Cornish, related to Welsh and Breton -- spoken in
parts of France's Brittany -- is part of a larger
language family that includes Irish and Scots
Gaelic. 


It has little official status, is barely taught
in Cornish schools and is struggling to make its
voice heard above the dominant sound of English.
Cornwall has no political autonomy, unlike Wales
and Scotland. 


All today's Cornish speakers have learned it
since the melodic-sounding language began a
revival last century, and around 3,000 people
claim some knowledge of it -- less than half a
percent of Cornwall's population. 


That compares to the roughly 20 percent of Welsh
who speak their native tongue, a mandatory
subject in Welsh schools and a language with the
same official status in Wales as English. 

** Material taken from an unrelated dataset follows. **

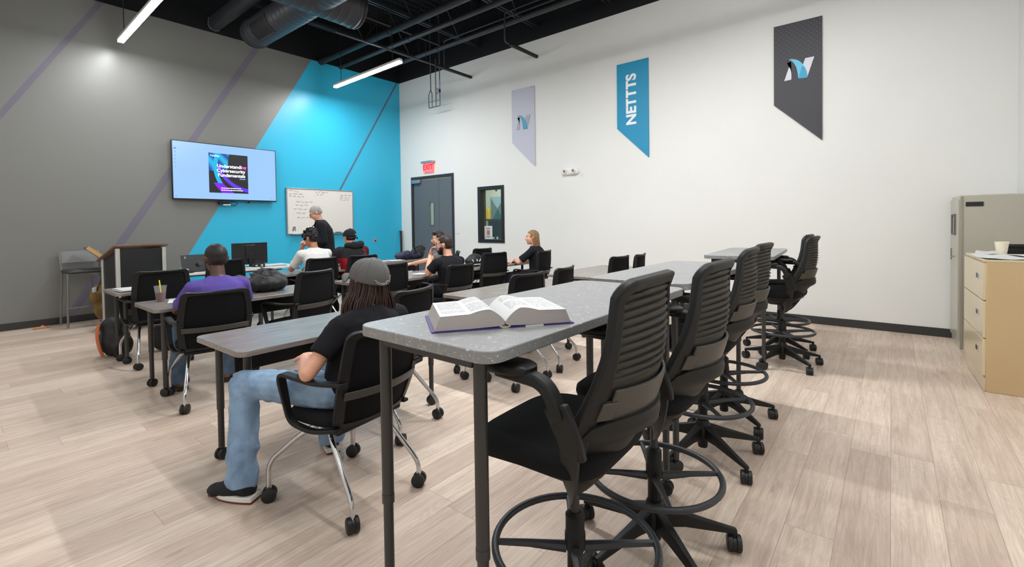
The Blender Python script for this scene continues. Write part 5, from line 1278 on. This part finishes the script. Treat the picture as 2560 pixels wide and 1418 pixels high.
o = hairshell(hc, Rh, t, m_hair('black hair', (12, 11, 12), (32, 29, 30)), E_, .007, (.010, 34)); cut_hair(o, hc, Rh, lambda p: (p.y > .06 and p.z < .045 and abs(p.x) < .07) or p.z < -.062 or (abs(p.x) > .062 and -.045 < p.z < .012 and -.03 < p.y < .03))
g = G()
for i in range(46):
    a = rn.uniform(0, 2*pi); b = rn.uniform(.2, 1.1); p = V((.075*sin(b)*cos(a), .09*sin(b)*sin(a), .05+.075*cos(b))); q = p*1.16+V((rn.uniform(-.02, .02), rn.uniform(-.02, .02), .012))
    g.tube([hc+Rh@p, hc+Rh@(p*1.14+V((0, 0, .01))), hc+Rh@q], [.012, .009, .002], 6)
g.obj('hair_tufts', m_hair('black hair 2', (12, 11, 12), (32, 29, 30)), o, smooth=180); eyes(hc, Rh, t)

# 4 person in the red and black hoodie
k = NT('red and black hoodie'); (x, y, z), oc = k.xyz()
red = k.M('MAXIMUM', k.M('LESS_THAN', z, .90), k.M('MULTIPLY', k.M('GREATER_THAN', x, .10), k.M('GREATER_THAN', k.noise(oc, 26, 2, .5, 2), .50)))
k.put(k.b, 'Base Color', k.mix(red, s2l((26, 25, 28)), k.mix(k.M('GREATER_THAN', x, .13), s2l((170, 16, 34)), s2l((96, 20, 34))))); k.b.inputs['Roughness'].default_value = .9
arms = [((-.29, .12, .74), (-.16, .34, .78), (.5, .8, 0), DN), ((.27, .16, .75), (.10, .36, .78), (-.6, .7, 0), DN)]
t, body, Rh = person('person in a black and red hoodie wearing a black cap backwards', (3.94, 6.30, 0), -2, (0, -.03, .57), (-.02, .0, 1.075), (-.02, .055, 1.205), 12, -8, .205, arms, legs2(), SKIN_L, k.m, DK, SHOE_K, .8, 1.2, .009, (.010, 8), long_sleeve=True)
hc = V((-.02, .055, 1.205))
hd = G(); hd.ell(V((0, -.085, 1.075)), (.12, .07, .06)).ell(V((.09, -.06, 1.085)), (.06, .07, .06)).ell(V((-.09, -.04, 1.075)), (.06, .07, .05)); blob(hd, .009, 3, (.010, 12), 'hood', mat('black fleece', (24, 23, 26), .95), t)
o = hairshell(hc, Rh, t, m_hair('black hair 3', (18, 16, 16), (36, 32, 32)), [((0, -.03, -.01), (.078, .078, .06))], .008); cut_hair(o, hc, Rh, lambda p: p.y > .0)
co, CX, c2 = cap_shape(t, hc, Rh, mat('black cap cloth', (22, 22, 24), .85, 0, .2, 260), True, 6)
G().box(c2(-.44, -.62)+Rh@V((0, -.004, 0)), (.026, .004, .014), rot=Rh).obj('cap_badge', mat('pale badge', (190, 190, 190), .5), co, bev=.001); eyes(hc, Rh, t)

# 5 man in the grey shirt
GT = mat('grey cotton', (112, 113, 114), .9, 0, .15, 200)
arms = [((-.20, .24, .83), (-.13, .50, .775), (.1, 1, 0), DN), ((.24, .16, .76), (.08, .34, .78), (-.6, .7, 0), DN)]
t, body, Rh = person('man in a grey shirt with short dark hair, arm stretched along the desk', (5.04, 5.50, 0), 52, (0, -.03, .57), (0, .02, 1.02), (0, .075, 1.145), 2, -6, .20, arms, legs2(.36, .34), SKIN_L, GT, DK, SHOE_K, .62)
hc = V((0, .075, 1.145)); DBH = m_hair('dark brown hair', (30, 22, 19), (62, 46, 38))
o = hairshell(hc, Rh, t, DBH, SHORT+[((0, .03, .10), (.06, .06, .03))], .007, (.004, 40)); cut_hair(o, hc, Rh, face); eyes(hc, Rh, t)
o = hairshell(hc, Rh, t, m_hair('stubble', (70, 50, 42), (96, 70, 58)), [((0, .050, -.082), (.046, .042, .034))], .007, (.001, 40), name='beard'); cut_hair(o, hc, Rh, lambda p: p.z > -.065)

# 6 man in the black shirt
arms = [((-.27, .08, .775), (-.085, .235, .985), (.1, -.25, .9), (.4, -.9, 0)), ((.27, .16, .76), (.12, .34, .78), (-.6, .7, 0), DN)]
t, body, Rh = person('man in a black shirt with short brown hair and dark beard, hand at cheek', (4.02, 4.30, 0), 2, (0, -.04, .57), (-.01, -.01, .985), (-.02, .045, 1.115), 28, -6, .20, arms, legs2(), SKIN_L, BT, DK, SHOE_K, .72, 1.05, .008)
hc = V((-.02, .045, 1.115)); o = hairshell(hc, Rh, t, DBH, SHORT, .007, (.002, 50)); cut_hair(o, hc, Rh, face); eyes(hc, Rh, t)
o = hairshell(hc, Rh, t, m_hair('black beard', (16, 14, 14), (34, 28, 26)), [((0, .050, -.080), (.052, .050, .042)), ((-.05, .03, -.05), (.018, .03, .035)), ((.05, .03, -.05), (.018, .03, .035))], .007, (.003, 40), name='beard'); cut_hair(o, hc, Rh, lambda p: p.z > -.035 and abs(p.x) < .04)
glasses(hc, Rh, t, mat('clear frame', (190, 186, 196), .3))

# 7 blond person
arms = [((-.26, .16, .77), (-.02, .32, .79), (.9, .3, 0), DN), ((.26, .14, .76), (.04, .34, .78), (-.9, .3, 0), DN)]
t, body, Rh = person('person in a black shirt with long dark-blond hair, in profile by the white wall', (5.96, 4.40, 0), 16, (0, -.05, .57), (0, -.02, 1.015), (0, .025, 1.145), 26, 0, .19, arms, legs2(), SKIN_L, BT, DK, SHOE_K, .8, 1.0, .009)
hc = V((0, .025, 1.145)); BH = m_hair('dark blond hair', (96, 70, 44), (166, 132, 92))
o = hairshell(hc, Rh, t, BH, [((0, -.016, .034), (.081, .097, .090)), ((0, -.055, -.03), (.074, .048, .10)), ((0, -.075, -.13), (.066, .034, .085))], .007, (.006, 26))
cut_hair(o, hc, Rh, lambda p: (p.y > .04 and p.z < .065) or (p.y > -.03 and p.z < .0)); rn = random.Random(9); g = G()
for i in range(60):
    a = radians(270+rn.uniform(-95, 95)); rr = .078; x, y = cos(a)*rr, -.012+sin(a)*(rr+.014); ln = rn.uniform(.20, .27)
    g.tube(curve([hc+Rh@V((x, y, .04)), hc+Rh@V((x*1.05, y*1.05, -.04)), hc+Rh@V((x*.95+rn.uniform(-.01, .01), y*1.05-.008, -.13)), hc+Rh@V((x*.75, y*1.02-.016+rn.uniform(-.02, .02), .03-ln))], 3), [.009]*7+[.007, .004, .001], 6, flat=.6)
g.obj('hair_strands', BH, o, smooth=180); eyes(hc, Rh, t)

# 8 the teacher
BZ = mat('black blazer cloth', (27, 28, 34), .85, 0, .12, 150, spec=.25)
arms = [((-.255, .0, 1.13), (-.15, .24, 1.10), (.5, .85, .1), DN), ((.255, .02, 1.13), (.12, .25, 1.12), (-.5, .85, .1), DN)]
lg = [((-.10, .02, .50), (-.11, -.02, .10), 8), ((.10, .05, .50), (.11, .03, .10), -8)]
t, body, Rh = person('grey-haired teacher in a black blazer and glasses looking down by the whiteboard', (4.10, 7.40, 0), 62, (0, -.02, .94), (0, .055, 1.475), (0, .125, 1.59), 4, -34, .20, arms, lg, SKIN_L, BZ, DK, SHOE_K, .8, 1.08, .009, (.006, 7), long_sleeve=True)
hc = V((0, .125, 1.59)); GH = m_hair('grey hair', (128, 124, 122), (196, 192, 190))
o = hairshell(hc, Rh, t, GH, SHORT, .007, (.004, 40)); cut_hair(o, hc, Rh, face); eyes(hc, Rh, t)
glasses(hc, Rh, t, mat('dark glasses frame', (60, 40, 34), .35))
G().tube([V((.062*cos(a), .062+.056*sin(a), 1.462-.020*sin(a))) for a in [2*pi*i/20 for i in range(20)]], .012, 8, loop=True).obj('shirt_collar', mat('pale blue shirt', (120, 140, 180), .7), t)
for s in (-1, 1): G().ribbon([V((s*.07, .12, 1.44)), V((s*.055, .205, 1.33)), V((s*.02, .205, 1.16))], (1, .2*s, 0), .05, .006).obj('lapel', BZ, t)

"There are 6,000 languages in the world. In 100
years' time it is thought 75 percent of them may
die out," said Ken George, a member of the
Cornish Language Board, who is fighting to
prevent it going the way of Latin and other dead
tongues. 


"In Europe one sees straight away that people
tend to be multi-lingual. In parts of England
it's regarded as a curiosity," George told
Reuters at a Cornish language weekend camp
outside the seaside Cornish town of Looe. 


FAMOUS SPEAKERS 


The long decline of Cornish and other Celtic
languages began over 1,500 years ago, when
Germanic tribes invaded Britain at the end of the
Roman occupation, pushing back the native tribes
and bringing with them languages that eventually
became English. 


The legendary King Arthur and his Knights of the
Round Table probably would have spoken Cornish.
Celtic Queen Boadicea spoke an early version of
the language that would eventually become
Cornish, Welsh and Breton. 

   



The last reputed monoglot Cornish speaker, Dolly
Pentreath, died in 1777, though others claimed a
strong native command of the language up to the
end of the 19th century. 

Modern speakers of Kernewek, as Cornish is also
called, are under no illusions about the state of
the language. 

"There's the ordinary people who live in
Cornwall, and then there's the Cornish language
people," said Chris Wilson, 40, a speaker who
lives in Japan. 

"They're quite separated and they think it's
strange to be a Cornish language speaker. It's
very much a minority." 

But it is fighting back. The New Testament of the
Bible has just been published in Cornish, the
world's first Cornish-language cartoon will
premiere in November and there are hopes for
greater official recognition and teaching in
schools. 

LANGUAGE OF POLITICS 

Many Cornish language supporters have a bigger
goal -- devolved political power from London and
a separate assembly for Cornwall, like Wales and
Scotland have been granted. 

"We should have at least as much independence as
Scotland does," said Loveday Jenkin, a councillor
for the Mebyon Kernow ("Sons of Cornwall")
political party. 

Pawl Dunbar, who runs a Cornish language and
culture bookshop, said that letting people know
Cornwall even has -- or used to have -- its own
language is the first battle in the fight for a
wider political movement. 

"We are denied our language, culture and history
in school," said Dunbar. "The so-called United
Kingdom is well past its sell-by date."